Ken Schwaber elaborates on his blog in a number of posts on Product Owners.  Schwaber is quite elegant and simple in his description. Some points I take away from his writing are;

  • Product Owners are a great tool to help organisations understand the value Scrum teams adaptability and flexibility can bring.
  • Product Owners come with the power to make decisions; it's not about story writing. It's about finding where value lies.
  • General and Product management and Software-Scrum teams still don't typically understand each other and the Product Onwer, with the Scrum master helps bridge the two tribes.
Jeff Sutherland can be found commenting in this 2007 article

Schwaber, Sutherland and their team have also updated Scrum canon and added new descriptions and courses around the PO role in the last year or two. 

Beyond the description
You see Schwaber's blog posts (and books) always give a situation and then respond with aspects of Scrum, explaining why they are useful. Understanding the situation and the "why" of the response is illuminating.

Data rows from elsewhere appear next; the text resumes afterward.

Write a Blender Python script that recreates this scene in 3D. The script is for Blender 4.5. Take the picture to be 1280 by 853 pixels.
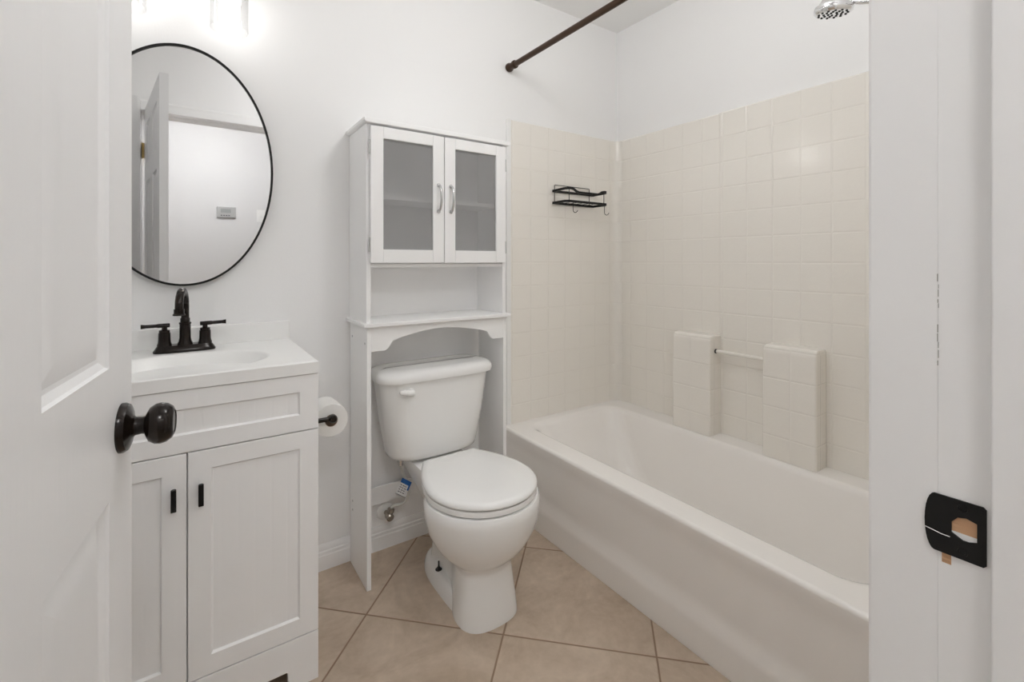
import bpy, bmesh, math, random
from mathutils import Vector, Matrix

for o in list(bpy.data.objects):
    bpy.data.objects.remove(o, do_unlink=True)
S = bpy.context.scene
C = S.collection
PI = math.pi

# ------------------------------------------------------------------ camera
FPX, YAW, CAMZ, HZ = 584.63, 0.6042, 1.145, 327.5
cam_d = bpy.data.cameras.new('camera')
cam = bpy.data.objects.new('camera', cam_d)
C.objects.link(cam)
cam.location = (0, 0, CAMZ)
cam.rotation_euler = (PI / 2, 0, -YAW)
cam_d.sensor_fit = 'HORIZONTAL'
cam_d.sensor_width = 36.0
cam_d.lens = 36.0 * FPX / 1280.0
cam_d.shift_y = -(853 / 2 - HZ) / 1280.0
cam_d.clip_start = 0.01
S.camera = cam

# ------------------------------------------------------------------ light / exposure
S.view_settings.view_transform = 'Standard'
S.view_settings.look = 'None'
S.view_settings.gamma = 1.0
S.view_settings.use_curve_mapping = False
S.view_settings.exposure = -0.10
S.cycles.max_bounces = 16          # white room: let the light bounce
S.cycles.diffuse_bounces = 12
world = bpy.data.worlds.new('world')
S.world = world
world.use_nodes = True
world.node_tree.nodes['Background'].inputs[0].default_value = (1, 1, 1, 1)
world.node_tree.nodes['Background'].inputs[1].default_value = 0.3

BULB = 13.5            # emission of the two vanity bulbs
HALL_FILL_W = 24.0          # added fill lamp in the hallway, out of view
BATH_FILL_W = 11.4          # added fill globe under the bathroom ceiling, out of view


def area_lamp(name, loc, size, watts, color=(1, 1, 1)):
    d = bpy.data.lights.new(name, 'AREA')
    d.shape = 'DISK'
    d.size = size
    d.energy = watts
    d.color = color
    o = bpy.data.objects.new(name, d)
    o.location = loc
    C.objects.link(o)
    return o


# room dimensions (metres)
B = 1.8376      # back wall
XR = 1.9886     # right wall behind the tub
TX = 1.2135     # tub apron
CEIL = 2.436
XL = -0.50      # left wall
NW = 0.165      # room face of the wall with the door
HW = -0.02      # hall face of that wall
TE = 0.313      # shower end wall
HALLY = -1.40
JR, JL = 0.577, -0.212

# ------------------------------------------------------------------ helpers
OFF = {}


def mat(name, col, rough=0.5, metal=0.0, spec=0.5, coat=0.0, bump=None):
    m = bpy.data.materials.new(name)
    m.use_nodes = True
    b = m.node_tree.nodes['Principled BSDF']
    b.inputs['Base Color'].default_value = (*col, 1)
    b.inputs['Roughness'].default_value = rough
    b.inputs['Metallic'].default_value = metal
    b.inputs['Specular IOR Level'].default_value = spec
    b.inputs['Coat Weight'].default_value = coat
    b.inputs['Coat Roughness'].default_value = 0.08
    if bump:
        nt = m.node_tree
        scale, strength, dist, stretch = bump
        tc = nt.nodes.new('ShaderNodeTexCoord')
        mp = nt.nodes.new('ShaderNodeMapping')
        mp.inputs['Scale'].default_value = stretch
        nz = nt.nodes.new('ShaderNodeTexNoise')
        nz.inputs['Scale'].default_value = scale
        nz.inputs['Detail'].default_value = 3
        bp = nt.nodes.new('ShaderNodeBump')
        bp.inputs['Strength'].default_value = strength
        bp.inputs['Distance'].default_value = dist
        nt.links.new(tc.outputs['Object'], mp.inputs['Vector'])
        nt.links.new(mp.outputs['Vector'], nz.inputs['Vector'])
        nt.links.new(nz.outputs['Fac'], bp.inputs['Height'])
        nt.links.new(bp.outputs['Normal'], b.inputs['Normal'])
    return m


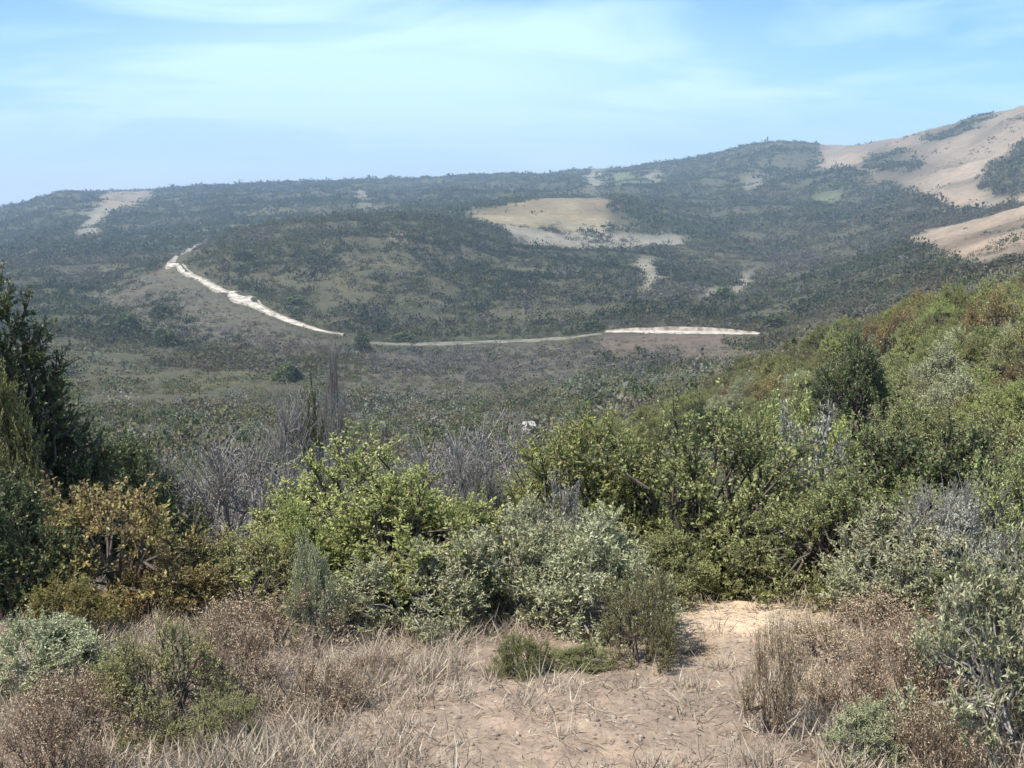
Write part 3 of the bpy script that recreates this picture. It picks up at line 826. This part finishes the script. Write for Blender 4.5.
D = nrm(np.stack([r.normal(size=m) * .5, r.normal(size=m) * .5, r.uniform(.35, 1.1, m)], -1))
V, Fq = leaf_geo(P, D, r.uniform(.05, .17, m) * sz, r.uniform(.003, .006, m), r)
c = palette(r, m, ((.25, .195, .14), (.40, .325, .24), (.55, .475, .37), (.31, .30, .18)), .6 * r.random(m) + .4 * r.random(tuft)[bi])
tag(link('dry_grass', mesh_np('dry_grass', V, Fq, np.repeat(c, 4, 0)), M_DRY), 'short dry straw-coloured grass on the clearing', 'grass', kind='stuff')

n = 30000
d = r.uniform(2.2, 9.5, n); a = r.uniform(R_(-62), R_(62), n)
x, y = d * np.sin(a), d * np.cos(a)
th = r.uniform(0, 6.3, n)
D = nrm(np.stack([np.cos(th), np.sin(th), r.normal(size=n) * .15], -1))
V, Fq = leaf_geo(np.stack([x, y, zat(x, y) + .006], -1), D, r.uniform(.012, .03, n) + .09 * r.random(n) ** 3, r.uniform(.002, .007, n), r)
c = palette(r, n, ((.13, .095, .075), (.27, .20, .15), (.50, .42, .32)), r.random(n))
tag(link('plant_litter', mesh_np('plant_litter', V, Fq, np.repeat(c, 4, 0)), M_DRY), 'dead leaves and straw lying on the clearing', 'litter', kind='stuff')

import bmesh
bm = bmesh.new(); bmesh.ops.create_icosphere(bm, subdivisions=2, radius=1)
IV = np.array([v.co[:] for v in bm.verts]); IF = np.array([[v.index for v in f.verts] for f in bm.faces]); bm.free()
n = 9000
d = 2.2 + 6.0 * r.random(n) ** 1.2; a = r.uniform(R_(-36), R_(36), n)
x, y = d * np.sin(a), d * np.cos(a)
sz = .003 + .013 * r.random(n) ** 6
z = zat(x, y)
ns = 1 + .28 * np.stack([fbm(IV[:, 0] * 1.7 + k * 3, IV[:, 1] * 1.7 + IV[:, 2] * 1.3, k) for k in range(12)])
V = IV[None] * ns[r.integers(12, size=n)][:, :, None] * sz[:, None, None] * r.uniform(.7, 1.3, (n, 1, 3)) * np.array([1, 1, .65]) + np.stack([x, y, z + sz * .25], -1)[:, None]
Fq = IF[None] + (np.arange(n) * len(IV))[:, None, None]
tag(link('gravel', mesh_np('gravel', V.reshape(-1, 3), Fq.reshape(-1, 3), None, True), bark_material('stone', (.17, .135, .11), (.36, .29, .235), 30)), 'small pale stones scattered over the bare dirt', 'gravel', kind='stuff')

# ------------------------------------------------------------------ haze
def haze():
    m, nt, N, L = newmat('haze_air')
    out = N.new('ShaderNodeOutputMaterial'); pv = N.new('ShaderNodeVolumePrincipled')
    pv.inputs['Color'].default_value = (.62, .80, 1.0, 1); pv.inputs['Density'].default_value = HAZE; pv.inputs['Anisotropy'].default_value = .1
    L.new(pv.outputs[0], out.inputs['Volume'])
    zlo, zhi = float(ZG.min()) - 1, float(ZG.max()) + 12
    s = 4400
    V = [(sx * s, sy * s, z) for z in (zlo, zhi) for sx, sy in ((-1, -1), (1, -1), (1, 1), (-1, 1))]
    me = bpy.data.meshes.new('haze')
    me.from_pydata(V, [], [(0, 3, 2, 1), (4, 5, 6, 7), (0, 1, 5, 4), (1, 2, 6, 5), (2, 3, 7, 6), (3, 0, 4, 7)]); me.update()
    tag(link('haze', me, m), 'thin pale blue haze filling the air over the hills', 'haze', kind='stuff')
HAZE = .00024
haze()

# ------------------------------------------------------------------ sun, sky, camera
SUN_EL, SUN_AZ = math.radians(57), math.radians(-118)
sd = bpy.data.lights.new('sun', 'SUN'); sd.energy = 3.6; sd.angle = math.radians(.5); sd.color = (1, .95, .87)
so = bpy.data.objects.new('sun', sd); COL.objects.link(so)
so.rotation_euler = (math.pi / 2 - SUN_EL, 0, math.pi - SUN_AZ)
so.location = (0, 0, 50)

w = bpy.data.worlds.new('World'); SC.world = w; w.use_nodes = True
nt = w.node_tree; N, L = nt.nodes, nt.links; N.clear()
out = N.new('ShaderNodeOutputWorld'); bg = N.new('ShaderNodeBackground'); bg.inputs['Strength'].default_value = .10
sky = N.new('ShaderNodeTexSky'); sky.sky_type = 'NISHITA'; sky.sun_disc = False
sky.sun_elevation = SUN_EL; sky.sun_rotation = SUN_AZ; sky.air_density = 1.0; sky.dust_density = .3; sky.ozone_density = 3.0; sky.altitude = 200
tc = N.new('ShaderNodeTexCoord'); sep = N.new('ShaderNodeSeparateXYZ'); L.new(tc.outputs['Generated'], sep.inputs[0])
def math_(op, a, b=None):
    n = N.new('ShaderNodeMath'); n.operation = op
    for i, v in enumerate((a, b)):
        if v is None: continue
        if isinstance(v, (int, float)): n.inputs[i].default_value = v
        else: L.new(v, n.inputs[i])
    return n.outputs[0]
den = math_('ADD', math_('MAXIMUM', sep.outputs['Z'], 0.0), .14)
cx, cy = math_('DIVIDE', sep.outputs['X'], den), math_('DIVIDE', sep.outputs['Y'], den)
cmb = N.new('ShaderNodeCombineXYZ'); L.new(math_('MULTIPLY', cx, .9), cmb.inputs[0]); L.new(math_('MULTIPLY', cy, 1.5), cmb.inputs[1])
nz = N.new('ShaderNodeTexNoise'); nz.inputs['Scale'].default_value = .9; nz.inputs['Detail'].default_value = 7; nz.inputs['Roughness'].default_value = .55; nz.inputs['Distortion'].default_value = .6
L.new(cmb.outputs[0], nz.inputs['Vector'])
cr = N.new('ShaderNodeValToRGB'); cr.color_ramp.elements[0].position = .44; cr.color_ramp.elements[1].position = .70
cr.color_ramp.elements[0].color = (0, 0, 0, 1); cr.color_ramp.elements[1].color = (.75, .75, .75, 1)
L.new(nz.outputs['Fac'], cr.inputs[0])
# thin high veil, thickest towards the middle of the view
dx = math_('ADD', sep.outputs['X'], .09); dz = math_('SUBTRACT', sep.outputs['Z'], .10)
g = math_('ADD', math_('MULTIPLY', math_('MULTIPLY', dx, dx), 12.0), math_('MULTIPLY', math_('MULTIPLY', dz, dz), 200.0))
veil = math_('MULTIPLY', math_('POWER', 2.718, math_('MULTIPLY', g, -1.0)), .95)
veil = math_('MULTIPLY', veil, math_('GREATER_THAN', sep.outputs['Y'], 0.0))
fac = math_('MINIMUM', math_('ADD', veil, cr.outputs[0]), .9)
tintm = N.new('ShaderNodeMix'); tintm.data_type = 'RGBA'; tintm.blend_type = 'MULTIPLY'; tintm.inputs[0].default_value = 1
L.new(sky.outputs[0], tintm.inputs[6]); tintm.inputs[7].default_value = (.46, .72, .93, 1)
mx = N.new('ShaderNodeMix'); mx.data_type = 'RGBA'; L.new(fac, mx.inputs[0]); L.new(tintm.outputs[2], mx.inputs[6]); mx.inputs[7].default_value = (4.25, 5.95, 5.8, 1)
low = math_('MULTIPLY', math_('POWER', 2.718, math_('MULTIPLY', math_('MAXIMUM', sep.outputs['Z'], 0.0), -24.0)), .9)
lav = N.new('ShaderNodeMix'); lav.data_type = 'RGBA'; L.new(low, lav.inputs[0]); L.new(mx.outputs[2], lav.inputs[6]); lav.inputs[7].default_value = (4.0, 4.5, 5.8, 1)
L.new(lav.outputs[2], bg.inputs['Color']); L.new(bg.outputs[0], out.inputs['Surface'])

cd = bpy.data.cameras.new('camera'); cam = bpy.data.objects.new('camera', cd); COL.objects.link(cam)
cd.sensor_width = 36; cd.lens = 36 * F / W; cd.clip_start = .05; cd.clip_end = 20000
cam.location = tuple(EYE); cam.rotation_euler = (math.pi / 2 - PITCH, 0, 0)
SC.camera = cam
SC.view_settings.view_transform = 'Standard'; SC.view_settings.look = 'None'; SC.view_settings.gamma = 1; SC.view_settings.exposure = 1.0
SC.cycles.use_denoising = True
SC.cycles.volume_bounces = 1; SC.cycles.max_bounces = 6; SC.cycles.transparent_max_bounces = 4
SC.cycles.diffuse_bounces = 3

Schwaber also highlights the roots and the trajectory Scrum is travelling to further help understand how it all comes together in these case studies to work out.

Given the state of most organisations, there is a definite opportunity for organisations to learn to use their software development capability. Scrum provides a framework that is often comprehensively prepared for the challenges the organisation has. 

Even better it has a really simple meme.  Scrum is an idea that is simply packaged, and so it is able to be quickly transferred from person to person and from team to team.  Unified visions of what the future might look like go a long way to aiding change.

But Scrum isn't the destination
And that's where the discussions get messy.  
  • Is it still Scrum if you don't do daily scrums?
  • Is it still Scrum if you don't have retrospectives each sprint?
  • Is it still Scrum if you are pulling a PBI from your backlog directly after finishing the previous one, rather than in iterations?
What about a team that has been scrumming away for six years? They have over 300 retrospectives and associated variations in the way the do work. This week they decide to abandon sprint reviews in favour of a bunch of continuous delivery techniques?  

Do they stop doing Scrum at that instant?

Apparently, they do. But that's okay.

Ron Jeffries has a nicely formed answer at Agile Atlas.
"In short, you should be asking "Will I be more likely to succeed if I don't have a Product Owner?" or "Will design iterations improve my chances of success?", not whether you'll still be doing Scrum or XP or YourBrandHere if you do those things."
Ron's article expands on the idea of learning from the experience of others. Take the time to not just master, but to understand the practices and reasons why the work.

You'll hear me talking about dropping Scrum practices in one context or another. Sometimes it is because the organisation doesn't want to deal with Scrum. Sometimes it is because I am working at a different level to team delivery. Sometimes it is because the team is using XP or some other variation. Rarely, but sometimes, it's because a team is able to be more effective by moving past the fundamental practices.

I have had my best agile experiences working in and with Scrum teams that do it by the book (often also pulling a lot of XP along as well.)  I have to say I'd trust these guys.  It's not two crazy people with an idea that just might work. It's a community of thousands with decades of experimentation and observation under their belt.

So, here we are at the end of the blog post.
Do you have the answer yet?

No, there is no Scrum without a Product Owner.
Yes, you can be effective without Scrum.
Learn the basics by being successful with them before you challenge them.
Product Owners are powerful and important roles in Agile frameworks.
We should explore this, but if we do, we won't be doing Scrum.